Third Evaluation of Bids Underway
Mike Nartker
WC Monitor
10/24/2014
The Department of Energy’s search for a new support services contractor for the Office of Legacy Management continues to drag on, as DOE asked bidders this week to again extend their proposals’ expiration dates, this time by another six weeks to mid-December. DOE did not respond to requests for comment as to why it is seeking the extension, or when it estimates making a new award decision for the contract. DOE is currently in the midst of a third evaluation of the eight bids submitted for the new contract, which was set aside for small businesses, with previous award decisions having been challenged to the Government Accountability Office.
The new Legacy Management support services contract has been valued at approximately $250 million over five years. The procurement for the new contract stretches back to the fall of 2010, when the Department began conducting market research to determine if the contract could continue to be set-aside for small businesses. The Department issued a Request for Proposals in November 2011, and bids were due by mid-February 2012. DOE initially awarded the contract to Portage last April, leading to challenges from Navarro and the team of Wastren Advantage-S.M. Stoller. In response, DOE chose last May to take corrective action by re-evaluating all eight bids, and then chose again early this year to award the new contract to Portage. Both Navarro and the WAI-Stoller team again protested DOE’s decision, and this spring the GAO sustained Navarro’s protest but denied WAI-Stoller’s.

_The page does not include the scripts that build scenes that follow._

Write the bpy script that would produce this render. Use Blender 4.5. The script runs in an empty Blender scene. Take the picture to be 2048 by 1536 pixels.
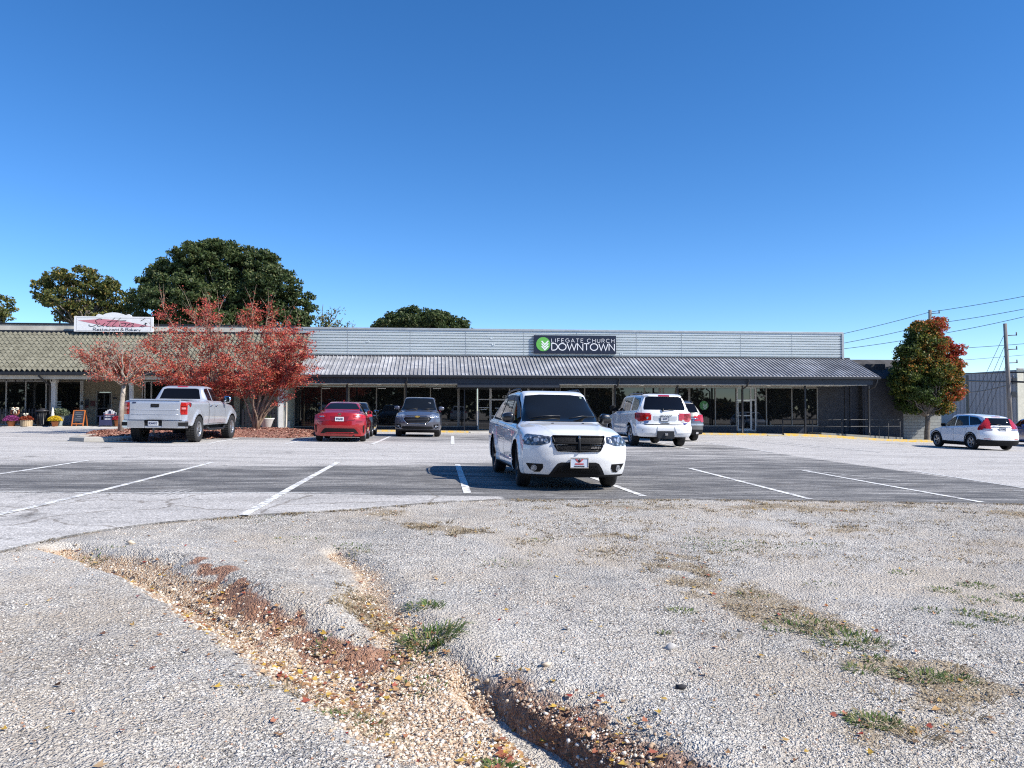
import bpy, bmesh, math, random
import numpy as np
from mathutils import Vector, Matrix
random.seed(7); RNG = np.random.default_rng(7)
R = math.radians
SC = bpy.context.scene
COL = SC.collection
# ---------------------------------------------------------------- camera model (world x runs along the shop fronts, y away from the viewer)
YAW = R(5.35); PITCH = math.atan(50/1538.0); EYE = 1.27; FPX = 1538.0
cam_d = bpy.data.cameras.new('camera'); cam = bpy.data.objects.new('camera', cam_d); COL.objects.link(cam)
cam_d.sensor_width = 36; cam_d.lens = 36*FPX/2048; cam_d.clip_end = 3000; cam_d.clip_start = .05
cam.location = (0, 0, EYE); cam.rotation_euler = (math.pi/2+PITCH, 0, -YAW)
SC.camera = cam

def sight(px, py):
    u = (px-1024)/FPX; v = (768-py)/FPX
    s, c, sp, cp = math.sin(YAW), math.cos(YAW), math.sin(PITCH), math.cos(PITCH)
    return np.array([c*u - s*sp*v + s*cp, -s*u - c*sp*v + c*cp, cp*v + sp])
def at_y(px, py, Y):
    d = sight(px, py); t = Y/d[1]
    return d[0]*t, EYE+d[2]*t
def X(px, Y, py=800): return at_y(px, py, Y)[0]
def Z(px, py, Y): return at_y(px, py, Y)[1]

# ---------------------------------------------------------------- noise in numpy
def _hash(ix, iy, seed):
    n = (ix.astype(np.int64)*374761393 + iy.astype(np.int64)*668265263 + seed*974634777) & 0x7fffffff
    n = ((n ^ (n >> 13))*1274126177) & 0x7fffffff
    return ((n ^ (n >> 16)) & 0xffff)/65535.0
def vnoise(x, y, seed=0):
    x = np.asarray(x, float); y = np.asarray(y, float)
    ix = np.floor(x); iy = np.floor(y); fx = x-ix; fy = y-iy
    fx = fx*fx*(3-2*fx); fy = fy*fy*(3-2*fy)
    a = _hash(ix, iy, seed); b = _hash(ix+1, iy, seed); c = _hash(ix, iy+1, seed); d = _hash(ix+1, iy+1, seed)
    return a+(b-a)*fx+(c-a)*fy+(a-b-c+d)*fx*fy
def fbm(x, y, seed=0, o=4):
    s = 0; a = .5; t = 0
    for k in range(o):
        s = s+a*vnoise(x*2**k, y*2**k, seed+k); t += a; a *= .5
    return s/t
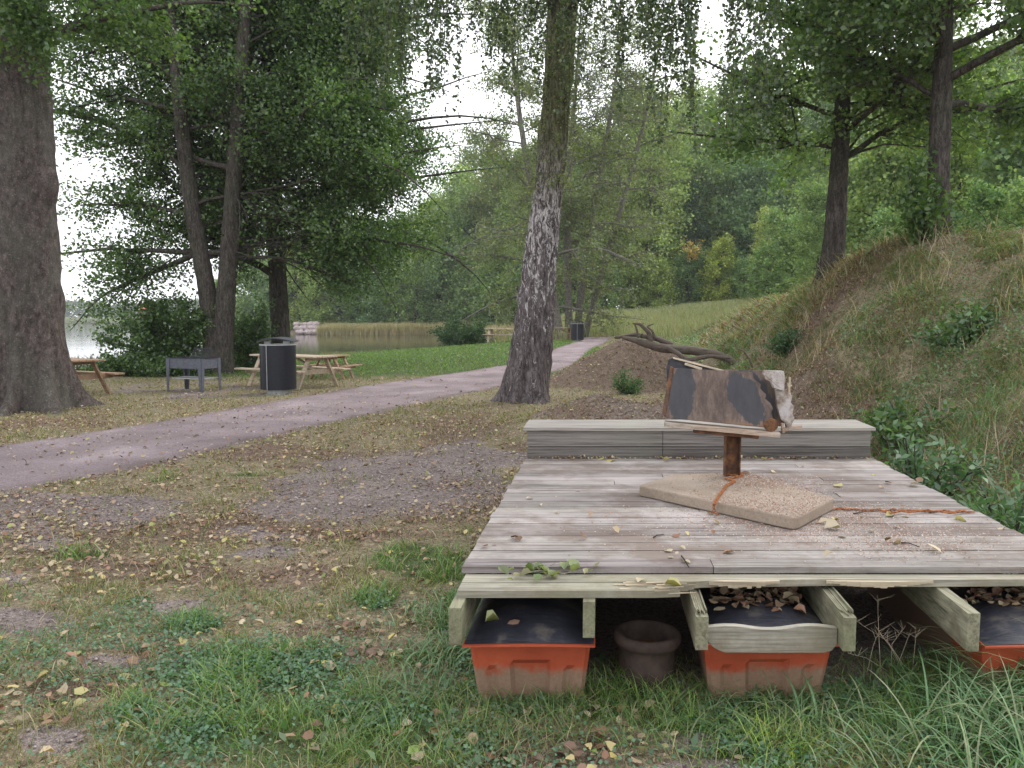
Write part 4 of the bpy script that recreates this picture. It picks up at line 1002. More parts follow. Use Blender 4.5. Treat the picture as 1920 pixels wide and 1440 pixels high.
# shoots at the foot and along the trunk of the right-hand bank tree
def bush(name, label, base, rx, ry, h, n, size, cols, seed, group=None, cat="bush", up=.5, gnd=True, mat_=None, stems=14, aspect=.7):
    r = np.random.RandomState(seed); base = Vector(base)
    root = empty(name, tuple(base), 0, label, cat, group); polys, seg = [], []
    for i in range(stems):
        a = r.rand() * 6.283; q = r.rand() ** .5; d = np.array([math.cos(a) * rx * q, math.sin(a) * ry * q, h * (.95 - .45 * q * q) * (.7 + .4 * r.rand())])
        L = np.linalg.norm(d); p = curve_pts(np.array(base) + np.array([d[0] * .12, d[1] * .12, -.03]), d, L, 6, .03, .10, r); polys.append((p, .006 + .008 * L, .003))
        for k in range(1, 6):
            for j in range(3):
                p3 = curve_pts(p[k], d / L + .9 * r.randn(3), L * .22 * (.6 + r.rand()), 3, .03, .15, r); seg += [(p3[i], p3[i + 1]) for i in range(3)]
                if j == 0: polys.append((p3, .004 * L ** .5, .0015))
    v, f = tubes(polys, 4); np_mesh("stems", v, [f], M_BARK, root, smooth=True, loc=tuple(base))
    build_leaves("foliage", [seg_leaves(r, seg, n, size, cols, size * .8, up=up, aspect=aspect)], mat_ or M_LEAF, root, loc=tuple(base))
    return root
bz_ = BT2 + Vector((-.35, -.3, 0)); bush("sapling", "leafy shoots at the foot of the right bank tree", (bz_.x, bz_.y, ztf(bz_.x, bz_.y)), .5, .4, 1.5, 1500, .10, DARKG, 5, cat="shrub", stems=7)
BG = DARKG + [(.05, .10, .05)]
def at_ground(px, Y, dz=0): 
    x = (px - 960) / FPX * Y; return (x, Y, ztf(x, Y) + dz)
bush("lakeside_shrub", "rounded dark green shrub between the big trunk and the grill", at_ground(305, 23.6), 1.55, 1.2, 2.75, 17000, .10, BG, 71, cat="shrub", stems=26)
bush("lakeside_shrub", "low dark shrub under the lakeside shrub beside the left table", at_ground(235, 22.6), 1.3, .8, .75, 6000, .085, BG, 72, cat="shrub", stems=20)
bush("lakeside_shrub", "narrow dark shrub between the twin stems and the single trunk", at_ground(462, 25.5), .7, .6, 2.3, 6000, .09, BG, 73, cat="shrub")
bush("lakeside_shrub", "low bramble growing between the shrub and the grill", at_ground(300, 22.3), 1.5, .6, .7, 5000, .08, BG, 78, cat="shrub", stems=20)
bush("lakeside_shrub", "dark low growth behind the grill at the foot of the twin stems", at_ground(370, 24.6), 1.3, .6, .95, 5500, .08, BG, 77, cat="shrub", stems=16)
bush("lakeside_shrub", "dark low growth behind the front picnic table", at_ground(455, 26.5), 1.4, .6, .9, 4500, .08, BG, 79, cat="shrub", stems=16)
bush("lakeside_shrub", "dark shrub at the left frame edge behind the old trunk", at_ground(-30, 22.3), 1.0, .6, .8, 3500, .085, BG, 74, cat="shrub")
bush("bush", "rounded green bush at the edge of the inlet beyond the lawn", at_ground(864, 45), 1.45, 1.1, 2.35, 9000, .11, [(.05, .11, .045), (.065, .135, .05), (.08, .15, .06)], 75, stems=22)
bush("bush", "small low bush left of the round inlet bush", at_ground(745, 43.5), .9, .5, .55, 1500, .10, [(.08, .13, .06), (.12, .15, .08)], 76)
bush("weed_plant", "bright green weed growing on the front of the large soil heap", at_ground(1176, 17.1), .38, .25, .62, 1500, .055, [(.06, .15, .045), (.09, .19, .06)], 81, cat="weed", aspect=.35, stems=16)
bush("weed_plant", "green weed clump on the slope above the gravel heap", at_ground(1480, 14), .5, .4, .5, 1500, .06, [(.05, .12, .05), (.08, .15, .06)], 85, cat="weed", aspect=.5)

# ------------------------------------------------------------------ the wood beyond
def proto(name, label, cat, hgt, rad, seed, n, size, cols, barkm, z0f=.12, shape='oval', group="trees of the wood beyond the meadow", trunkr=.2, droop=.02, aspect=.8):
    r = np.random.RandomState(seed); root = empty(name, (0, 0, 0), 0, label, cat, group)
    pts = [(0, 0, -.5)] + [(.25 * r.randn() * f * 2, .25 * r.randn() * f * 2, hgt * f) for f in (.15, .35, .55, .75, .95)]
    mb = MB(); mb.tube(pts, [trunkr, trunkr * .9, trunkr * .75, trunkr * .55, trunkr * .35, .04], 7); mb.build("trunk", barkm, root, smooth=True)
    P3 = np.array(pts)
    if shape == 'spruce': Lf = lambda f, az: rad * (1.02 - f); el = lambda f: -.15 + .3 * f
    elif shape == 'tall': Lf = lambda f, az: rad * (.5 + .7 * math.sin(math.pi * min(1, f * .8 + .15))); el = lambda f: .6
    else: Lf = lambda f, az: rad * (.45 + .75 * math.sin(math.pi * min(1, f * .9 + .12))); el = lambda f: .1 + .75 * f
    nl = 34 if shape != 'spruce' else 60
    polys, seg = limbs(r, P3, None, hgt * z0f, hgt * .97, nl, Lf, el, droop, 5, rad * .42, 3, rad * .22, r0=.07)
    v, f = tubes([p for p in polys if p[1] > .03], 4); np_mesh("branches", v, [f], barkm, root)
    build_leaves("crown", [seg_leaves(r, seg, n, size, cols, rad * .075, up=.4, aspect=aspect)], M_FAR, root)
    return root
F1 = [(0.188, 0.275, 0.099), (0.232, 0.313, 0.111), (0.158, 0.246, 0.099), (0.27, 0.335, 0.118), (0.203, 0.283, 0.131)]
F2 = [(0.152, 0.241, 0.114), (0.19, 0.284, 0.122), (0.133, 0.224, 0.111), (0.228, 0.31, 0.129)]
F3 = [(0.217, 0.295, 0.114), (0.266, 0.339, 0.133), (0.187, 0.264, 0.103), (0.295, 0.351, 0.156)]
F4 = [(0.09, 0.154, 0.077), (0.112, 0.182, 0.088), (0.075, 0.133, 0.073)]
protos = {
 'a': proto("broadleaf_tree", "round crowned mid green tree in the wood", "tree", 17, 4.6, 101, 15000, .27, F1, M_BARK),
 'b': proto("broadleaf_tree", "dense dark green tree in the wood", "tree", 15, 4.2, 102, 15000, .27, F2, M_BARK, z0f=.04),
 'c': proto("birch_tree", "yellowish drooping birch in the wood", "tree", 18, 3.4, 103, 13000, .24, F3, M_BIRCHFAR, droop=.10, shape='tall'),
 'd': proto("spruce_tree", "dark pointed spruce in the wood", "tree", 19, 3.4, 104, 14000, .24, F4, M_BARK, shape='spruce', z0f=.06, aspect=.4),
 'e': proto("broadleaf_tree", "tall olive green tree in the wood", "tree", 20, 4.4, 105, 14000, .26, OLIVE, M_PALEBARK, shape='tall', z0f=.16),
 'f': proto("sapling_tree", "low pale green young tree at the wood's edge", "tree", 7, 2.3, 106, 8000, .20, F1, M_BARK, z0f=.03, group="young trees at the wood's edge"),
 'g': proto("sapling_tree", "low dark green young tree at the wood's edge", "tree", 6, 2.5, 107, 8000, .20, F2, M_BARK, z0f=.02, group="young trees at the wood's edge"),
}
used = set()
def plant(k, px, Y, s=1.0, rz=None, label=None, zoff=0, group=None, X=None):
    src = protos[k]
    if k in used: o = copy_tree(src)
    else: o = src; used.add(k)
    if Y > 87: s *= 1.28 if px < 1330 else 1.12
    x = (px - 960) / FPX * Y if X is None else X
    o.location = (x, Y, ztf(x, Y) + zoff); o.rotation_euler = (0, 0, random.random() * 6.28 if rz is None else rz)
    o.scale = (s, s, s * (.94 + .12 * random.random()))
    if label: o['label'] = label
    if group is not None: o['group'] = group
    return o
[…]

Incumbent Extended Till At Least End of This Year
As the procurement for the new contract has stretched on and on, the incumbent Legacy Management support contractor, S.M. Stoller, has received a number of contract extensions. Most recently, Stoller (now a wholly owned subsidiary of Huntington Ingalls Industries) received an extension through Dec. 31, with an estimated value of $18.1 million. Stoller’s contract was initially supposed to expire in September 2012, and the company had been unable to lead a bid of its own for the follow-on contract because it did not meet the size standard employed for the procurement.